Simone a vécu à seize ans cet enfer-la. Elle a connu la marche de la mort lorsque les SS ont vidé Auschwitz de ses survivants pour les acheminer dans le froid glacial de l’hiver jusqu’ aux camps de concentration en Allemagne. Là, à Bergen-Belsen, sa mère malade devait succomber dans ses bras avant leur libération par les Alliés. Sa soeur, résistante, déportée a Ravensbrück, a pu survivre, mais son père et son frère, arrêtés avec elle, disparurent en Lituanie.

Telle a été l’adolescence de Simone Veil. Nous savons que les souffrances vécues là par les déportés sont incommunicables à ceux qui ne les ont pas connues. Mais Simone Veil a trouvé en elle la force vitale et le caractère qui lui ont fait répondre aux pires épreuves par un hymne a la vie.
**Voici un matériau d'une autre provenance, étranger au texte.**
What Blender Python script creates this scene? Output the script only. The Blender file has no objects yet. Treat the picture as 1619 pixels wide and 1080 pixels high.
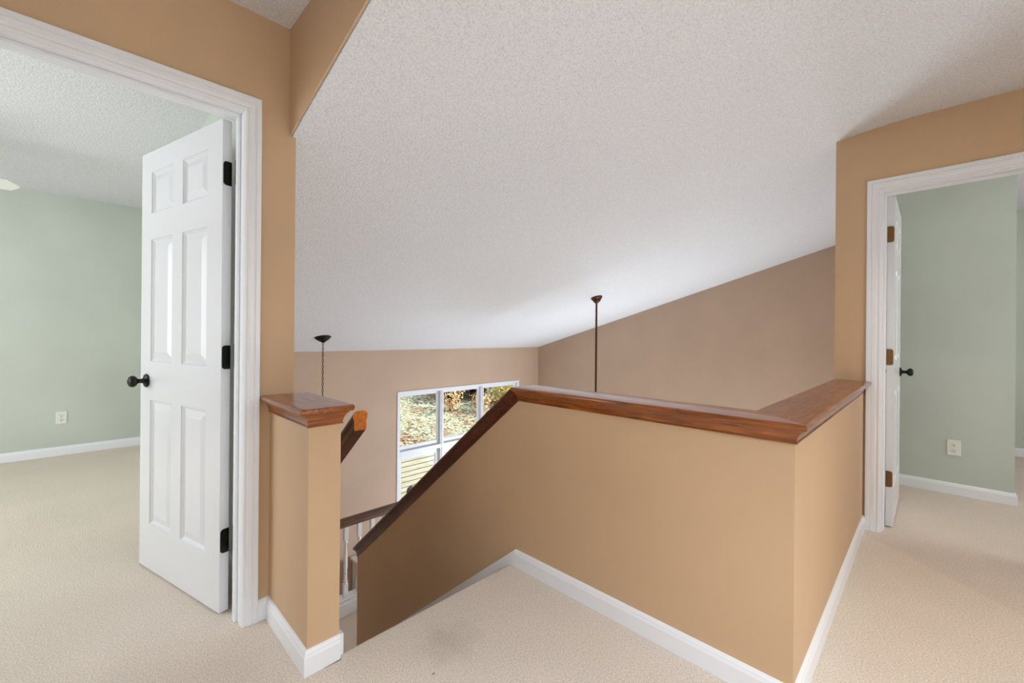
import bpy, math, random
from mathutils import Vector, Matrix, noise
random.seed(7)
C = bpy.context.scene.collection
SC = bpy.context.scene
V = Vector

# ------------------------------------------------------------------ camera
YAW, ROLL, EYE = math.radians(45.3249), 0.0085, 1.1575
F_PX, Y0 = 673.385, 530.765
cam = bpy.data.cameras.new('camera'); camo = bpy.data.objects.new('camera', cam); C.objects.link(camo)
fw = V((math.sin(YAW), math.cos(YAW), 0)); rt = V((math.cos(YAW), -math.sin(YAW), 0)); up = V((0, 0, 1))
cr, sr = math.cos(ROLL), math.sin(ROLL)
cx = rt * cr + up * sr; cy = up * cr - rt * sr; cz = -fw
camo.matrix_world = Matrix(((cx.x, cy.x, cz.x, 0), (cx.y, cy.y, cz.y, 0), (cx.z, cy.z, cz.z, EYE), (0, 0, 0, 1)))
cam.sensor_width = 36; cam.lens = 36 * F_PX / 1619
cam.shift_x = 0; cam.shift_y = (Y0 - 540) / 1619
cam.clip_start = 0.02; cam.clip_end = 200
SC.camera = camo

# ------------------------------------------------------------------ world, sun, exposure
SC.view_settings.view_transform = 'Standard'; SC.view_settings.look = 'None'
SC.view_settings.gamma = 1; SC.view_settings.use_curve_mapping = False
SC.view_settings.exposure = 0.0
w = bpy.data.worlds.new('world'); SC.world = w; w.use_nodes = True
nt = w.node_tree; bgn = nt.nodes['Background']
bgn.inputs[0].default_value = (0.75, 0.86, 1.0, 1); bgn.inputs[1].default_value = 1.5
sun = bpy.data.lights.new('sun', 'SUN'); sun.energy = 7.5; sun.angle = math.radians(0.6); sun.color = (1, 0.95, 0.86)
so = bpy.data.objects.new('sun', sun); C.objects.link(so)
so.rotation_euler = V((1, -0.45, 0.8)).to_track_quat('Z', 'Y').to_euler()

def area(name, loc, look, sx, sy, power, col=(1, 1, 1)):
    l = bpy.data.lights.new(name, 'AREA'); l.shape = 'RECTANGLE'; l.size = sx; l.size_y = sy
    l.energy = power; l.color = col
    o = bpy.data.objects.new(name, l); C.objects.link(o); o.location = loc
    o.rotation_euler = (-V(look)).to_track_quat('Z', 'Y').to_euler()
    return o
def point(name, loc, power, col=(1, 1, 1), r=0.12):
    l = bpy.data.lights.new(name, 'POINT'); l.energy = power; l.color = col; l.shadow_soft_size = r
    o = bpy.data.objects.new(name, l); C.objects.link(o); o.location = loc
    return o
DAY = (0.90, 0.95, 1.0); WARM = (1.0, 0.88, 0.72)
# daylight at the left bedroom window; the rest are fills added before solid walls
area('daylight_left_room', (-2.42, 3.6, 1.35), (1, 0.1, -0.05), 2.4, 1.5, 57, (0.984, 1.0, 0.995))
area('daylight_lower_patio', (5.0, 0.50, -1.5), (-0.25, 1, 0.3), 2.6, 2.1, 95, (0.847, 0.954, 1.0))
area('daylight_stair_hall', (6.40, 3.0, -1.5), (-1, -0.1, 0.35), 1.6, 1.3, 190, (0.74, 0.86, 1.0))
area('daylight_right_room', (4.0, -2.40, 1.4), (0.05, 1, 0), 1.0, 1.4, 29, (0.98, 1.0, 0.967))
area('daylight_far_room', (5.6, -2.40, 1.4), (0.0, 1, 0), 1.4, 1.4, 7.7, (0.973, 0.786, 1.0))
area('daylight_hall_back', (0.9, -2.40, 1.15), (0.0, 1, -0.42), 2.4, 1.5, 36, (0.86, 0.95, 1.0)).data.spread = math.radians(125)
area('daylight_hall_end', (-2.40, -0.2, 1.25), (1, 0.05, -0.42), 2.0, 1.5, 22, (0.83, 0.92, 1.0)).data.spread = math.radians(125)
def down_fill(name, x, y, power, col):  # downward fill light added at the hall ceiling to brighten the floor
    o = area(name, (x, y, 2.425), (0, 0, -1), .14, .14, power, col); o.data.spread = math.radians(115); return o
down_fill('downlight_hall', 0.75, 0.35, 46, (0.677, 0.812, 1.0))
down_fill('downlight_right', 2.5, -0.55, 4.5, (1.0, 0.828, 0.575))
down_fill('downlight_back', 0.1, -1.1, 39, (0.906, 0.945, 1.0))

# ------------------------------------------------------------------ dimensions (metres, eye above origin)
YL, XE, XHD = 1.935, 0.638, 0.6115
XR, YR = 3.365, 0.445
XS, YW = 6.48, 5.657
XH, YH = 1.546, 0.30
SL, YC, ZC = 0.2847, 0.361, 2.44
YF, XG = 5.816, 4.5975
LOW, LAND = -2.86, -1.43
PX0, PX1, PY = 0.5465, 0.657, 1.509
ST = 0.818
HW = 0.12
def zs(y): return ZC - SL * (y - YC)

# ------------------------------------------------------------------ mesh helpers
class MB:
    def __init__(s): s.v = []; s.f = []
    def add(s, vs, fs):
        n = len(s.v); s.v += [tuple(p) for p in vs]; s.f += [tuple(i + n for i in f) for f in fs]; return s
    def box(s, x0, x1, y0, y1, z0, z1):
        vs = [(x, y, z) for z in (z0, z1) for y in (y0, y1) for x in (x0, x1)]
        return s.add(vs, [(0, 2, 3, 1), (4, 5, 7, 6), (0, 1, 5, 4), (2, 6, 7, 3), (0, 4, 6, 2), (1, 3, 7, 5)])
    def prism(s, poly, axis, a, b):
        def mk(p, t):
            return {'x': (t, p[0], p[1]), 'y': (p[0], t, p[1]), 'z': (p[0], p[1], t)}[axis]
        n = len(poly); vs = [mk(p, a) for p in poly] + [mk(p, b) for p in poly]
        fs = [tuple(range(n)), tuple(range(2 * n - 1, n - 1, -1))] + [(i, i + n, (i + 1) % n + n, (i + 1) % n) for i in range(n)]
        return s.add(vs, fs)
    def sweep(s, pts, outs, prof, sg=1, n0=None, n1=None, closed_prof=True):
        """profile points (a, b): a along the segment's outward vector, b along sg*(out x dir); mitred at bends"""
        pts = [V(p) for p in pts]; outs = [V(o).normalized() for o in outs]
        ds = [(pts[i + 1] - pts[i]).normalized() for i in range(len(pts) - 1)]
        rings = []
        for i, p in enumerate(pts):
            k = max(0, i - 1); d = ds[k]; o = outs[k]; wv = sg * o.cross(d)
            if i == 0: nrm = V(n0) if n0 else d
            elif i == len(pts) - 1: nrm = V(n1) if n1 else d
            else: nrm = ds[i - 1] + ds[i]
            if i == 0: d = ds[0]; o = outs[0]; wv = sg * o.cross(d)
            ring = []
            for a, b in prof:
                q = a * o + b * wv; t = -q.dot(nrm) / d.dot(nrm); ring.append(p + q + t * d)
            rings.append(ring)
        m = len(prof); vs = [q for r in rings for q in r]; fs = []
        for i in range(len(rings) - 1):
            for j in range(m):
                j2 = (j + 1) % m; fs.append((i * m + j, (i + 1) * m + j, (i + 1) * m + j2, i * m + j2))
        fs.append(tuple(range(m))); e = (len(rings) - 1) * m; fs.append(tuple(range(e + m - 1, e - 1, -1)))
        return s.add(vs, fs)
    def lathe(s, c, prof, axis=V((0, 0, 1)), n=24):
        """prof: (radius, distance along axis)"""
        c = V(c); axis = V(axis).normalized(); a = axis.orthogonal().normalized(); b = axis.cross(a)
        vs = []; fs = []
        for r, h in prof:
            for k in range(n):
                t = 2 * math.pi * k / n
                vs.append(c + axis * h + (a * math.cos(t) + b * math.sin(t)) * max(r, 1e-5))
        for i in range(len(prof) - 1):
            for k in range(n):
                k2 = (k + 1) % n; fs.append((i * n + k, i * n + k2, (i + 1) * n + k2, (i + 1) * n + k))
        fs.append(tuple(range(n - 1, -1, -1))); e = (len(prof) - 1) * n; fs.append(tuple(range(e, e + n)))
        return s.add(vs, fs)
    def tube(s, p0, p1, r0, r1=None, n=8):
        p0 = V(p0); p1 = V(p1); r1 = r0 if r1 is None else r1
        return s.lathe(p0, [(r0, 0), (r1, (p1 - p0).length)], p1 - p0, n)
    def torus(s, c, nrm, R, r, stretch=1.0, sdir=V((0, 0, 1)), n=14, m=6):
        c = V(c); nrm = V(nrm).normalized(); u = V(sdir); v_ = nrm.cross(u).normalized()
        vs = []; fs = []
        for i in range(n):
            t = 2 * math.pi * i / n; rad = u * math.cos(t) * stretch + v_ * math.sin(t)
            rn = rad.normalized()
            for j in range(m):
                q = 2 * math.pi * j / m; vs.append(c + rad * R + rn * r * math.cos(q) + nrm * r * math.sin(q))
        for i in range(n):
            for j in range(m):
                fs.append((i * m + j, ((i + 1) % n) * m + j, ((i + 1) % n) * m + (j + 1) % m, i * m + (j + 1) % m))
        return s.add(vs, fs)
    def build(s, name, mat, parent=None, loc=(0, 0, 0), smooth=False, bevel=0, seg=2, fixn=True):
        me = bpy.data.meshes.new(name); L = V(loc)
        me.from_pydata([tuple(V(p) - L) for p in s.v], [], s.f)
        if fixn:
            import bmesh
            bm = bmesh.new(); bm.from_mesh(me); bmesh.ops.recalc_face_normals(bm, faces=bm.faces); bm.to_mesh(me); bm.free()
        o = bpy.data.objects.new(name, me); C.objects.link(o); o.location = L
        if mat: me.materials.append(mat)
        if parent: o.parent = parent; o.location = L - parent.location
        if bevel:
            md = o.modifiers.new('bevel', 'BEVEL'); md.width = bevel; md.segments = seg; md.limit_method = 'ANGLE'; md.angle_limit = math.radians(40)
            md.harden_normals = False
        if smooth:
            for p in me.polygons: p.use_smooth = True
            if smooth != 'all' :
                try: me.set_sharp_from_angle(angle=math.radians(38))
                except Exception: pass
        me.update()
        return o
def tag(o, label=None, cat=None, group=None, kind=None):
    if label: o['label'] = label
    if cat: o['category'] = cat
    if group: o['group'] = group
    if kind: o['kind'] = kind
    return o
def struct(o, label, cat='wall'): return tag(o, label, cat, None, 'structure')
def empty(name, loc):
    o = bpy.data.objects.new(name, None); C.objects.link(o); o.location = loc; o.empty_display_size = .1; return o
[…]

Telle est la victoire morale de Simone Veil sur les nazis. Elle a refusé la tentation de la désespérance dans l’être humain et choisi de toutes ses forces la vie. Et celle-ci a justement comblé l’adolescente d’Auschwitz, auprès de son mari Antoine, de leurs enfants et de leurs petits-enfants.

À mesurer l’immensité des épreuves qu’elle a connues et surmontées, on comprend pourquoi tant de respect, d’admiration et d’affection entourent Simone Veil, la « mère courage » de notre génération.

Elle a, par son exemple, montré qu’une vie ne prend sens que si elle transcende notre égoisme par la grandeur morale des causes que l’on sert. À présent que s’effacent les survivants de notre génération, je salue Simone Veil, Juste entre les Justes.